While critics assert that Common Core represents an insidious effort to nationalize education, Finn also maintains that common national standards are a “liberating” development that actually allow for greater decentralization and local control. Currently, he says, state and federal government heavily regulate inputs (teacher certification, textbooks, etc.) while not seeking any explicit end results, such as mastery of certain skills by the end of certain grades. This approach is precisely backwards, he says, and embracing standard outputs in the form of Common Core will enable far more liberty on the input end.
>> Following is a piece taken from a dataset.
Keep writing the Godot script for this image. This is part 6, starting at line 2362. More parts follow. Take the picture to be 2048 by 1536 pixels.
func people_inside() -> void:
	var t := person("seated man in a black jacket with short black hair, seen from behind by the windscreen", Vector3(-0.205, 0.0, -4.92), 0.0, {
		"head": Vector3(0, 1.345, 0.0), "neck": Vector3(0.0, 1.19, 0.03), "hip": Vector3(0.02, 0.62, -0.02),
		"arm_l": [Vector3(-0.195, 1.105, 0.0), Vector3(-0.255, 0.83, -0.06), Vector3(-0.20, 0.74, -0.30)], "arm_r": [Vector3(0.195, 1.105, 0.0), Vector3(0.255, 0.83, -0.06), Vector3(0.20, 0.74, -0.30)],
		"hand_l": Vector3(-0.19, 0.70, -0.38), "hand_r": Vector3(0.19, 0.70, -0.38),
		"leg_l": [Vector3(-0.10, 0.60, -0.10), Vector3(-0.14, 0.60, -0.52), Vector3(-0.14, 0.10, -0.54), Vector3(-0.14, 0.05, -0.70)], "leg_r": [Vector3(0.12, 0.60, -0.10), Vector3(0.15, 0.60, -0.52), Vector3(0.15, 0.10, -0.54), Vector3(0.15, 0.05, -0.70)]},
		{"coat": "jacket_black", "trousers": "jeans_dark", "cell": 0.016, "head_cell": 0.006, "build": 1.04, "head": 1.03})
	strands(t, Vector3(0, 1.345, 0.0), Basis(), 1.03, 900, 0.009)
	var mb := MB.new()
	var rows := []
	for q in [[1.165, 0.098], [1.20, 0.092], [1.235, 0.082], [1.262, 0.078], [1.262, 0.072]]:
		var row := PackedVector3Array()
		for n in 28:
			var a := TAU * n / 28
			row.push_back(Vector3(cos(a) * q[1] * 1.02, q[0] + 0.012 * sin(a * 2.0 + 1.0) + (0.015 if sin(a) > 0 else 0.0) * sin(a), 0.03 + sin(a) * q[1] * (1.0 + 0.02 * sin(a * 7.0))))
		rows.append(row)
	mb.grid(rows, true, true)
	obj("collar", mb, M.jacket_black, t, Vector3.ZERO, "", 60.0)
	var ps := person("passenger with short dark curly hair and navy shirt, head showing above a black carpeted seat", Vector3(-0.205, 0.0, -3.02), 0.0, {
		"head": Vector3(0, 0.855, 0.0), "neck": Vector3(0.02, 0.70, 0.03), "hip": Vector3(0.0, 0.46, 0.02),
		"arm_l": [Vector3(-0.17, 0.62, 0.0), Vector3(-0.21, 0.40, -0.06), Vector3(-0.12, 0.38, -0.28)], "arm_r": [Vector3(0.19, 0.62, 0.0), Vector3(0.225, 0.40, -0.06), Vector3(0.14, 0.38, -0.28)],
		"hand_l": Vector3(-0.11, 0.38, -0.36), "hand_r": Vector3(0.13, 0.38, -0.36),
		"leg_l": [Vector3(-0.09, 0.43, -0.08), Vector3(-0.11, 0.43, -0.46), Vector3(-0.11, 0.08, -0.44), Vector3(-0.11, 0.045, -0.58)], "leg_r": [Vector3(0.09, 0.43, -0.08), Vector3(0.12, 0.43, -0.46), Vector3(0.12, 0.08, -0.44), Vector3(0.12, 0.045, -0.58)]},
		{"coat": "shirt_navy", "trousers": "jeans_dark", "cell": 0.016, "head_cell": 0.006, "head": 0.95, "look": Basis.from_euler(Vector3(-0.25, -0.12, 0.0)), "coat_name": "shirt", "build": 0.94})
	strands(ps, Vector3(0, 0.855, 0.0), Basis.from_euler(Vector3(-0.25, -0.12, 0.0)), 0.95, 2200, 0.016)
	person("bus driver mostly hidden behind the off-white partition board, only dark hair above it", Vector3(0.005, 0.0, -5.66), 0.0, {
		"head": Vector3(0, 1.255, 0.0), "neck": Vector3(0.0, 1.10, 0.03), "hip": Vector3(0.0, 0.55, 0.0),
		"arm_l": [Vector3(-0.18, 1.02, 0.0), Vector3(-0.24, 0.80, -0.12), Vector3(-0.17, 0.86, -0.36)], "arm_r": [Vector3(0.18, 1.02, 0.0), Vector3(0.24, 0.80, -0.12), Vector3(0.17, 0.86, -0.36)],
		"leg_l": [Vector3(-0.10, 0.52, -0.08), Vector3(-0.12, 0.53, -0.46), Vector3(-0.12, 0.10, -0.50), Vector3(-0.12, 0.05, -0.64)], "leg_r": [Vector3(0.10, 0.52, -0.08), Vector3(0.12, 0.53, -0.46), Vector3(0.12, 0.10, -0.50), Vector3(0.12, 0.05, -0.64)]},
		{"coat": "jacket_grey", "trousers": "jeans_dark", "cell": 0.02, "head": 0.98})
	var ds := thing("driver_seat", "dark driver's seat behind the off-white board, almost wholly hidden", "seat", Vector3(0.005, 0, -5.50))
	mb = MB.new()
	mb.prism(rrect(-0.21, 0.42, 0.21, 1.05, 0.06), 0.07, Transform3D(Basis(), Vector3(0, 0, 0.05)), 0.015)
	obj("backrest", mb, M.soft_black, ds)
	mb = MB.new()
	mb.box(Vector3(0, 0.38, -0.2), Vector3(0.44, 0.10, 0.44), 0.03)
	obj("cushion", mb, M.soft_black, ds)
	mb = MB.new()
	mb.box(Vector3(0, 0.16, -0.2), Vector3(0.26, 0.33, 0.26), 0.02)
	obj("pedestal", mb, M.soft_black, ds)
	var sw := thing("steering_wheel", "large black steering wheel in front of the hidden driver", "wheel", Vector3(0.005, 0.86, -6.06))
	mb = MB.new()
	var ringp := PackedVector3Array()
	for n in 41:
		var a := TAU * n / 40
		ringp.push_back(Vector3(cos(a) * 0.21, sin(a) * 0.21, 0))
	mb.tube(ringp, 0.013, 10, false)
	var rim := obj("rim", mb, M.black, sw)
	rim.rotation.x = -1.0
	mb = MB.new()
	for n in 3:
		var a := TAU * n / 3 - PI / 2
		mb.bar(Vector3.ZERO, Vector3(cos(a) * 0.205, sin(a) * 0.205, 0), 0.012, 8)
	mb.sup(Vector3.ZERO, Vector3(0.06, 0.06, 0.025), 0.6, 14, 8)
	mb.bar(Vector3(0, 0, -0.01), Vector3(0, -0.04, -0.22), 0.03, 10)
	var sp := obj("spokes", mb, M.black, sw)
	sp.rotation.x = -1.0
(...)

“You, the school, can pick your own staff, you can pick your own textbooks, you can pick your own hours of the day, you can tailor yourself in whatever way you think is best to get your students to the destination,” he said. Similarly, the use of common metrics would empower school choice by providing parents with the most accurate possible metrics for comparing different education options.
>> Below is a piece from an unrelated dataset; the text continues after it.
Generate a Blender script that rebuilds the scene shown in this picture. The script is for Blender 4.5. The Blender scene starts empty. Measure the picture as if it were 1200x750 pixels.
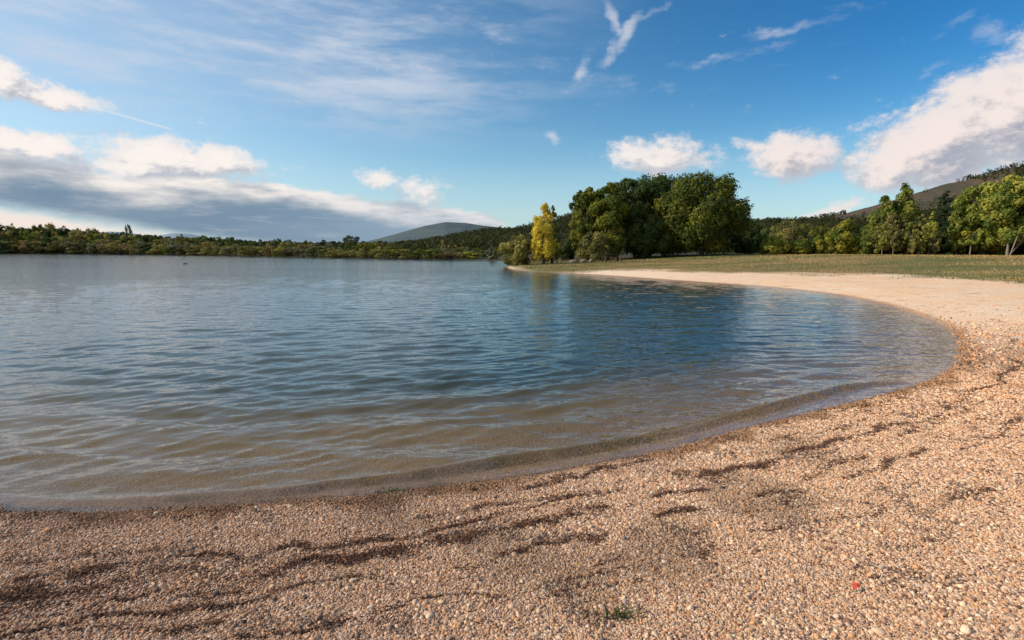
import bpy, math, random
import numpy as np
from mathutils import Vector, Matrix

random.seed(7)
RNG = np.random.default_rng(11)
C = bpy.context.scene.collection
PI = math.pi
rad = math.radians

# ------------------------------------------------------------------ camera
CAM_H, F_PX, PITCH, ROLL = 1.6, 600.0, rad(7.63), rad(0.3)
_f = np.array([0, math.cos(PITCH), -math.sin(PITCH)])
_u0 = np.array([0, math.sin(PITCH), math.cos(PITCH)])
_r0 = np.array([1.0, 0, 0])
_r = _r0*math.cos(ROLL)+_u0*math.sin(ROLL)
_u = _u0*math.cos(ROLL)-_r0*math.sin(ROLL)
CAM = np.array([0, 0, CAM_H])

def ray(px, py):
    return _f + _r*((px-600)/F_PX) + _u*((375-py)/F_PX)
def on_plane(px, py, z=0.0):
    d = ray(px, py); t = (z-CAM_H)/d[2]
    return CAM + d*t
def at_depth(px, py, Y):
    d = ray(px, py); return CAM + d*(Y/d[1])

cam_d = bpy.data.cameras.new('camera'); cam_d.sensor_width = 36; cam_d.lens = 18.0
cam_d.clip_start = 0.05; cam_d.clip_end = 20000
cam = bpy.data.objects.new('camera', cam_d); C.objects.link(cam)
M = Matrix.Identity(4)
for i in range(3):
    M[i][0] = _r[i]; M[i][1] = _u[i]; M[i][2] = -_f[i]; M[i][3] = CAM[i]
cam.matrix_world = M
bpy.context.scene.camera = cam

# ------------------------------------------------------------------ numpy noise
def _hash(ix, iy, seed):
    h = (ix*374761393 + iy*668265263 + seed*1442695041) & 0xffffffff
    h = ((h ^ (h >> 13))*1274126177) & 0xffffffff
    return ((h ^ (h >> 16)) & 0xffff)/65535.0
def vnoise(x, y, seed=0):
    x = np.asarray(x, float); y = np.asarray(y, float)
    ix = np.floor(x).astype(np.int64); iy = np.floor(y).astype(np.int64)
    fx = x-ix; fy = y-iy
    fx = fx*fx*(3-2*fx); fy = fy*fy*(3-2*fy)
    a = _hash(ix, iy, seed); b = _hash(ix+1, iy, seed); c = _hash(ix, iy+1, seed); d = _hash(ix+1, iy+1, seed)
    return (a*(1-fx)+b*fx)*(1-fy)+(c*(1-fx)+d*fx)*fy
def fbm(x, y, seed=0, octv=4):
    s = 0; a = 0.5; t = 0
    for o in range(octv):
        s = s+a*vnoise(x*2**o, y*2**o, seed+o*17); t += a; a *= 0.5
    return s/t
def sstep(a, b, x):
    t = np.clip((x-a)/(b-a), 0, 1); return t*t*(3-2*t)

# ------------------------------------------------------------------ lake outline
def resample(P, step):
    P = np.array(P, float)
    out = [P[0]]
    for a, b in zip(P[:-1], P[1:]):
        n = max(1, int(np.linalg.norm(b-a)/step))
        for k in range(1, n+1): out.append(a+(b-a)*k/n)
    return np.array(out)
def smooth(P, n=3):
    P = P.copy()
    for _ in range(n): P[1:-1] = (P[:-2]+2*P[1:-1]+P[2:])/4
    return P
near_px = [(0,599),(83,598),(200,593),(300,590),(400,583),(500,567),(633,556),(692,545),(762,529),(850,508),(894,493),(953,479),
           (997,470),(1041,460),(1085,446),(1110,434),(1122,417),(1121,402),(1113,387),(1085,373),(1038,357),(985,346),(914,337.5),
           (850,332.5),(790,328.5),(740,325),(700,322),(660,320),(636,319),(612,317.5),(597,315.5),(592,313.5)]
near = np.array([on_plane(*p)[:2] for p in near_px])
left_ext = np.array([[-420,-60],[-160,20],[-70,22],[-30,13.5],[-14,7.2],[-7.5,4.2],[-4.6,3.35]])
spit_back = np.array([on_plane(*p)[:2] for p in [(596,311),(606,309.2),(603,307.2),(590,306.2),(570,305.2),(553,304.8)]])
far_px = [(540,304.6),(500,304),(450,303.3),(400,302.4),(350,301.6),(300,300.6),(250,299.6),(200,298.8),(150,298.1),(100,297.6),(50,297.2),(0,297)]
far = np.array([on_plane(*p)[:2] for p in far_px])
far_ext = np.array([[far[-1][0]-60, far[-1][1]-8],[far[-1][0]-160, far[-1][1]-45],[-520,60],[-520,-60],[-420,-60]])
S1 = smooth(resample(np.vstack([left_ext, near]), 0.35)[::1], 4)
# thin out distant samples
keep = [0]
for i in range(1, len(S1)):
    r = math.hypot(*S1[i])
    if np.linalg.norm(S1[i]-S1[keep[-1]]) > min(6, 0.02*r+0.08): keep.append(i)
S1 = S1[keep]
S2 = smooth(resample(np.vstack([spit_back, far, far_ext]), 6), 1)
# irregular far bank
SH = np.vstack([S1, S2[:-1]])
SEGA = SH; SEGB = np.roll(SH, -1, axis=0)
SEGL = np.linalg.norm(SEGB-SEGA, axis=1)+1e-9
SEGS = np.concatenate([[0], np.cumsum(SEGL)[:-1]])

def shore(P, A=SEGA, B=SEGB, closed=True, S0=SEGS):
    """signed distance (positive on land) and arc length for points P (n,2)"""
    n = len(P); D = np.empty(n); S = np.empty(n)
    AB = B-A; L2 = (AB**2).sum(1)+1e-12
    ins = np.zeros(n, bool)
    for i in range(0, n, 20000):
        p = P[i:i+20000]
        ax = p[:, 0, None]-A[None, :, 0]; ay = p[:, 1, None]-A[None, :, 1]
        t = np.clip((ax*AB[:, 0]+ay*AB[:, 1])/L2, 0, 1)
        dx = ax-t*AB[:, 0]; dy = ay-t*AB[:, 1]
        q = dx*dx+dy*dy
        k = q.argmin(1); r = np.arange(len(p))
        D[i:i+20000] = np.sqrt(q[r, k]); S[i:i+20000] = S0[k]+t[r, k]*np.sqrt(L2[k])
        if closed:
            y = p[:, 1, None]; c = (A[None, :, 1] > y) != (B[None, :, 1] > y)
            xi = A[None, :, 0]+(y-A[None, :, 1])/(AB[:, 1]+1e-15)*AB[:, 0]
            ins[i:i+20000] = (np.sum(c & (p[:, 0, None] < xi), axis=1) % 2) == 1
    if closed: D = np.where(ins, -D, D)
    return D, S

# meadow outline (positive inside)
mead_px = [(604,314.5),(640,315.8),(677,314),(730,315.5),(797,318),(860,319.5),(915,321),(973,322),(1058,324.5),(1143,327),(1200,330)]
mead = [on_plane(p[0], p[1], 0.42)[:2] for p in mead_px]
mead = [np.array(m) for m in mead]+[np.array([30,22.]),np.array([45,16.]),np.array([90,-20.]),np.array([300,-100.]),np.array([900,300.]),np.array([500,900.]),np.array([-20,900.]),np.array([-8,110.]),np.array([-2,78.])]
MD = np.array(mead); MDB = np.roll(MD, -1, axis=0); MDS = np.zeros(len(MD))
def meadow(P):
    d, _ = shore(P, MD, MDB, True, MDS); return -d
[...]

“[Common standards] foster local control of everything that’s important.”

Despite his support, Finn is also quick to say that he views mere standards such as Common Core as a rather small piece of the education puzzle.

“Standards don’t matter very much,” Finn said. “I could say ‘Gosh, I’d love to go to Rome this summer.’ That’s a lovely aspiration, but if I don’t have a plane ticket and few nickels to rub together…it’s just a pipe dream. The standards just describe a destination.” While the destination is valuable, it takes years if not decades of sustained improvement efforts to translate high standards into genuine success.

Finn says that the snowballing backlash to Common Core is at least as much about pure politics as it is about education policy. He accuses President Obama of trying to “take credit” for Common Core after having the Department of Education link billions of dollars in Race to the Top grants with the adoption of the Core. What was once a quiet reform effort has ballooned into a grassroots cause célèbre for conservatives who fear government overreach.

“It’s a mountain out of a molehill,” Finn said. “If the Obama administration had not put money on the table, this would have been treated as a quiet experiment that some states were gonna do, and some states weren’t, and we’d see whether the ones that did it did better.”

While he says much of the backlash does amount to “knee-jerk anti-Obamaism,” Finn isn’t particularly upset that Obama’s association is leading some states to back out of Common Core, and he expresses little alarm that the standards might fall apart now that several states such as Indiana and Oklahoma have begun to pull out. If anything, he says, their departure could improve the Core by preventing it from being sullied by states not fully committed to reform.

“I’m much more worried about fake adherence to the Common Core, lip service, than I am about political pushback,” he said. “I would far rather go back to the 20-some states that I think would have done it anyway, because they wanted to, rather than have 45 that were bribed into this with Race to the Top money.”